Самого же Фурмана внешний мир не занимал. Настоящая жизнь – интересная, загадочная, непредсказуемая, глубокая, наполненная смыслом, – была только в шахматах. Он сделал себе из них раковину и жил в ней, как дома. И потому, делясь вроде бы частностями, Фурман давал так много. Каждая из таких частностей была элементом огромного целого, и берущие ощущали энергию этого целого. Именно благодаря этой энергии черенок подаренной мысли приживался на любой почве и шел в рост. Этим и отличались советы Фурмана: незаметной в первый момент, но вскоре раскрывающейся животворностью.

По складу души и характера Фурман не был склонен к внешним эффектам. Правда, увлеченный спортивным ажиотажем, в атмосфере которого он жил, Фурман время от времени испытывал судьбу в турнирах. И напрасно. Внешний успех ему не давался. Кроме того, спортивный успех, необходимость снова и снова побеждать непременно вытянули бы Фурмана из раковины. Как много при этом он бы выиграл – трудно сказать, а вот за то, что проиграл бы немало, – можно поручиться наверняка. Потому что изменил бы своей природе. Фурман старался не думать об этом, но инстинкт самосохранения срабатывал помимо сознания.

Игрок воплощает игру, реализует её. Фурмана привлекало иное: он следил законы игры. Не изучал их – для этого нужно быть исследователем, аналитиком, чего за Фурманом не водилось. Он именно следил. Наблюдал, как они работают. И целью этих наблюдений были не аналитические открытия, а впечатления. Затем впечатления, собираясь, сгущаясь, материализовались в мысли. Те самые мысли, за которые Фурмана и ценили его подопечные. Но сам он впечатления ставил выше. За непосредственность. За первозданность. За неисчерпаемость каждого из них.

С. Фурман и А. Карпов. Фото отсюда

Обучал ли он Карпова? Вот уж нет.
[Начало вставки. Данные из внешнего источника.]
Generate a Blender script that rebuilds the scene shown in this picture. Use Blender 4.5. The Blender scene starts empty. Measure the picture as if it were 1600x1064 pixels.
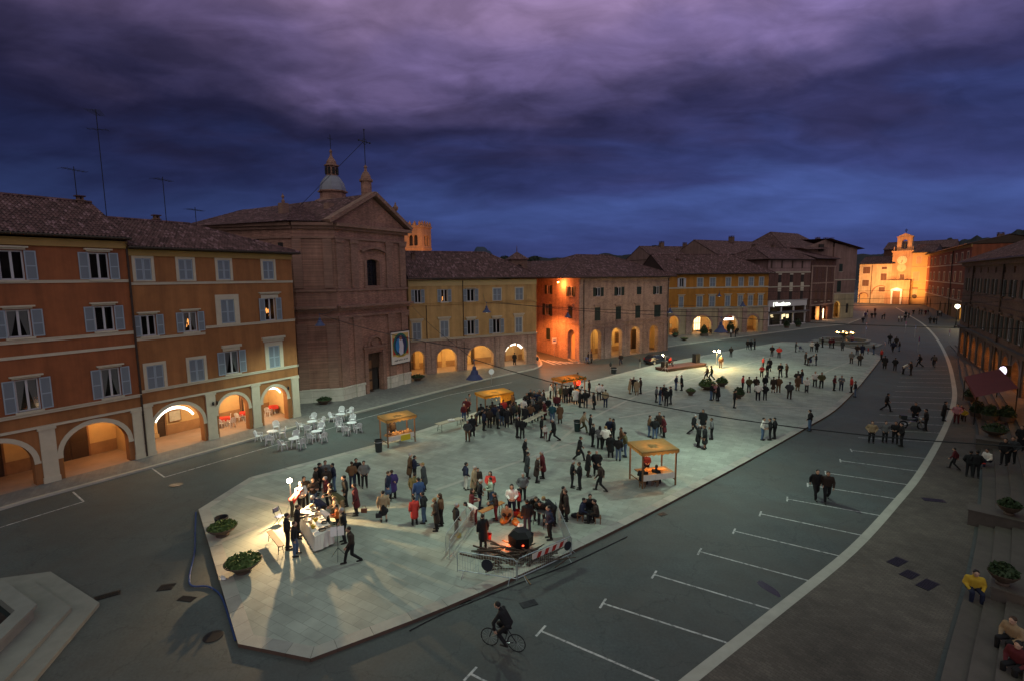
import bpy, bmesh, math, random
import numpy as np
from mathutils import Vector, Matrix
R_ = math.radians
rnd = random.Random(7)
S = bpy.context.scene
COL = S.collection

# ------------------------------------------------------------------ camera
EYE = 13.3; FPX = 810.0; PITCH = math.atan(98/810); ROLL = R_(0.65)
def ray(px, py):
    x = (px-800)/FPX; y = -(py-532)/FPX
    c, s = math.cos(ROLL), math.sin(ROLL)
    x2 = x*c+y*s; y2 = -x*s+y*c
    cp, sp = math.cos(-PITCH), math.sin(-PITCH)
    return (x2, cp-y2*sp, sp+y2*cp)
def G(px, py, z=0.0):
    d = ray(px, py); t = (z-EYE)/d[2]
    return (d[0]*t, d[1]*t)
def AT(px, py, dist):
    d = ray(px, py); t = dist/math.hypot(d[0], d[1])
    return Vector((d[0]*t, d[1]*t, EYE+d[2]*t))
cam = bpy.data.cameras.new('camera'); cam.sensor_width = 36; cam.lens = FPX/1600*36
cam.clip_start = 0.1; cam.clip_end = 12000
co = bpy.data.objects.new('camera', cam); COL.objects.link(co)
c_, s_ = math.cos(ROLL), math.sin(ROLL); cp_, sp_ = math.cos(-PITCH), math.sin(-PITCH)
def _p(v): return Vector((v[0], v[1]*cp_-v[2]*sp_, v[1]*sp_+v[2]*cp_))
rx = _p((c_, 0, -s_)); up = _p((s_, 0, c_)); bk = _p((0, -1, 0))
m3 = Matrix((rx, up, bk)).transposed()
co.matrix_world = Matrix.Translation((0, 0, EYE)) @ m3.to_4x4()
S.camera = co

# ------------------------------------------------------------------ light
S.view_settings.view_transform = 'Standard'; S.view_settings.look = 'None'
S.view_settings.exposure = 0.2; S.view_settings.gamma = 1
S.render.engine = 'CYCLES'
S.cycles.use_denoising = True
S.cycles.max_bounces = 5; S.cycles.diffuse_bounces = 3; S.cycles.glossy_bounces = 2
S.cycles.transparent_max_bounces = 6; S.cycles.caustics_reflective = False; S.cycles.caustics_refractive = False
S.cycles.sample_clamp_indirect = 4.0
S.cycles.use_light_tree = True

def lin(r, g, b):
    f = lambda c: (c/255/12.92) if c/255 <= 0.04045 else ((c/255+0.055)/1.055)**2.4
    return (f(r), f(g), f(b), 1.0)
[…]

Учить Карпова было поздно, переучивать – незачем. И Фурман с ним беседовал, Фурман ему показывал, как можно видеть и понимать происходящее на шахматной доске дальше, шире, объёмней.

Выходит, это была наука позиционной игры.

То, что для Карпова было естественным, то, в чем воплощалась его сущность, к чему он пришёл сам – хотя и не осознавал этого, – теперь раскладывалось по полочкам, обретало костяк и связи, прозрачность и предсказуемость.

То, что раньше только чувствовалось, теперь – понималось.

Фурман уверенно вел подопечного от дилетантизма к ремеслу, чтобы на этом фундаменте Карпов смог подняться до искусства. При этом был риск высушить игру, потерять непосредственность. Но тут уж оставалось надеяться на «консерватизм» Карпова и педагогический дар Фурмана. Дар, позволивший реализовать этот процесс без ущерба для личности: это была не формовка, а развитие…

То, что происходило между ними, можно назвать общением. Общением шахматного мудреца, шахматного философа, шахматного эпикурейца (а таким он был всегда…) с молодым коллегой.

Фурман даже в пору наивысших спортивных успехов играл хуже Карпова – вот почему он не имел морального права учить Карпова игре. Но шахматную красоту он чувствовал не хуже, а в понимании глубины и смысла был далеко впереди. Да, он ставил Карпову дебюты. Но как? Находя в каждом дебюте то, что было Карпову – именно Карпову! – близко, что тот ассимилировал сразу. Да, он сделал игру Карпова более лаконичной, предельно экономной. Но как? Показав ему: Толя, вот это у тебя не твое, это – от моды, а это – от желания понравиться. Зачем тебе все эти фигли-мигли? Ведь ты другой. Ты график, а не живописец. И если мы добьемся, чтобы каждая твоя линия была видна, чтобы каждая твоя линия была чиста, чтобы каждая была предельно лаконична, аккумулируя при этом в себе максимум энергии, – вот увидишь, публика будет стоять именно перед твоей гравюрой, не обращая внимания на развешанную вокруг пышную, кричащую живопись.

Да, рука Фурмана чувствовалась не только в постановке партии, но и в трактовке типичных позиций, даже в отдельных, «тихих» ходах. Но это была рука, которая локтем своего старенького пиджака стёрла лак и позолоту, чтоб открылась сущность, – сущность карповского видения и карповской манеры действовать. Фурмана можно за что угодно ругать и за что угодно хвалить, но одно абсолютно бесспорно: он ни на йоту не ущемил свободу Карпова и, как умел, поощрял и укреплял его самостоятельность.